My participatory joy has tempered quite a bit since the summer of ’76. Thirty plus years and a too intimate encounter with several government agencies during my late husband’s illness have jaded me even more than Nixon did in 1974.
The United States is my homeland, but it is just a place – not a democratic Nirvana and Buddha reincarnates the Dali Lama, not the POTUS.
Okay, so Julie’s Hump Day instructions:
Next week…several people asked that the topic be related to my last post, about 1984. It doesn’t have to be political, it doesn’t have to be 1984 (keeping in mind that not everyone was born or much aware at that point). But choose a time that was an awakening for you, select a year or an event that year, that you invested in, although you might now have been quite old enough to understand it fully, and that affected you down the line. Or write about 1984, the election or your life then.
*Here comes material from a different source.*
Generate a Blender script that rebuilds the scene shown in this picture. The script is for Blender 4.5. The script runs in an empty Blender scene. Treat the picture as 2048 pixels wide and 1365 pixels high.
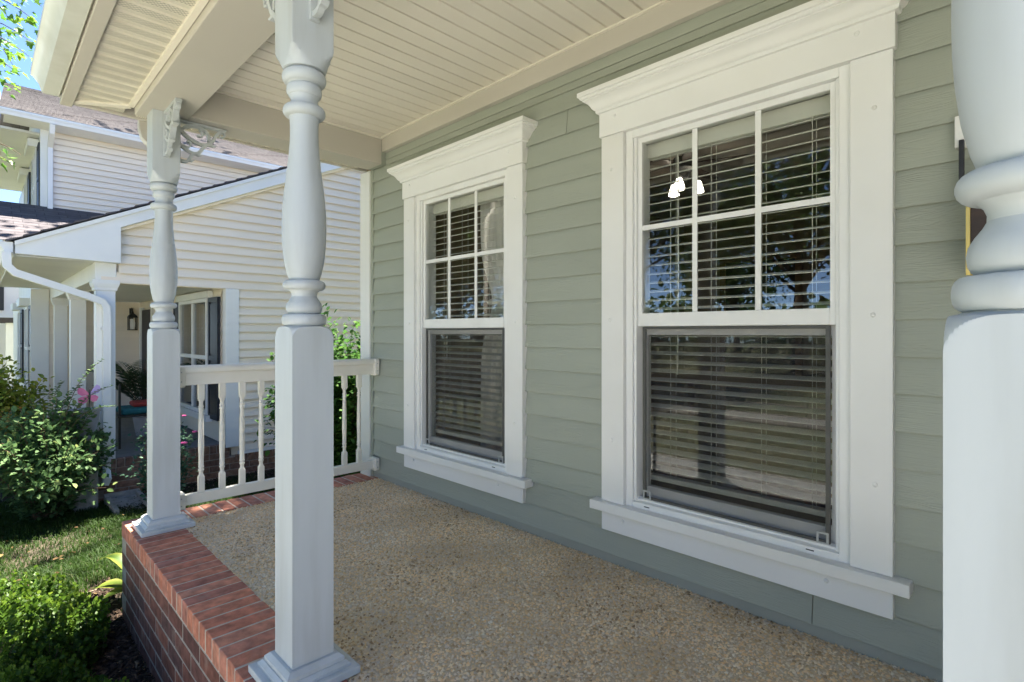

The following week…build on the idea in this post, and the concept of awakening. What shift in thinking have you experienced that caused you to view others differently, and created a new way of thinking in yourself?
*Lisa J, correct me if I am wrong.
**Tories could use the restroom at will while we Yanks only got potty breaks at lunch and before gym in the afternoon. Catholic school teachers could give lessons to the non-torturers at GITMO.
***I still have that shirt in a cedar chest in my parents’ basement in Iowa.
****This is why McCain frightens me. Senility descends by fractions until it reaches a certain point and the dam bursts.
*****Like the TV baby and geek I was, I watched the hearings proceeding Nixon’s resignation every day. It was fascinating. Partly because it was grown-ups punishing other grown-ups for behavior that most of them regularly engaged in – as far as I could see – which was lying and then lying about lying. If I learned anything growing up in my working class neighborhood and going to Catholic school is that moral relativism rules and that getting caught is what makes something wrong. Once found out, you stood up and took your punishment for being stupid – not for being bad.
hmmmm…… it’s so weird about Reagan. I don’t remember him being that popular when he was president but like Tricky Dicky, he seems to have achieved sainthood in death.
but it’s the same with australian politics, those that were once reviled are often now adored….
I felt the same way about Reagan. It took us twenty years to recover, just in time for G.W. to come along. I still believe in our system of government because when honest leaders represent the people, there isn’t anything we can’t do. It’s when the crooks are in power that things fall apart.
Oh this is great. I agree with you about Reagan. Also about Clinton. I am also just as cynical. Loved your trip down memory lane. Yes, practical application and critical thinking and debate—glad I breezed through school during that fad.
I live blocks away from Udall Park, named after ol’ Mo there. I was turned away from voting at my first primary. I was 18 years old, and went to my polling place only to be told that because I didn’t live there anymore (I was living in the dorms across town), I couldn’t vote there, or anywhere else. Up until that moment, I was excited to cast my first vote. Those old biddies who run the polling places ruined that for me, and it’s been downhill ever since.
Don’t forget that Nancy Reagan, who had the president’s ear throughout, regularly consulted with psychics! Yikes!
The luster has been rubbed off of the good ole’ USA, that’s for sure. But I still like it here. I’m not Mary Poppins. I know this place needs an enema and we’re going to get one in January, unless Darth Cheney tries to declare martial law and cancel the elections. I think the electorate is going to clean house. So I am cautiously optimistic. Am I crazy?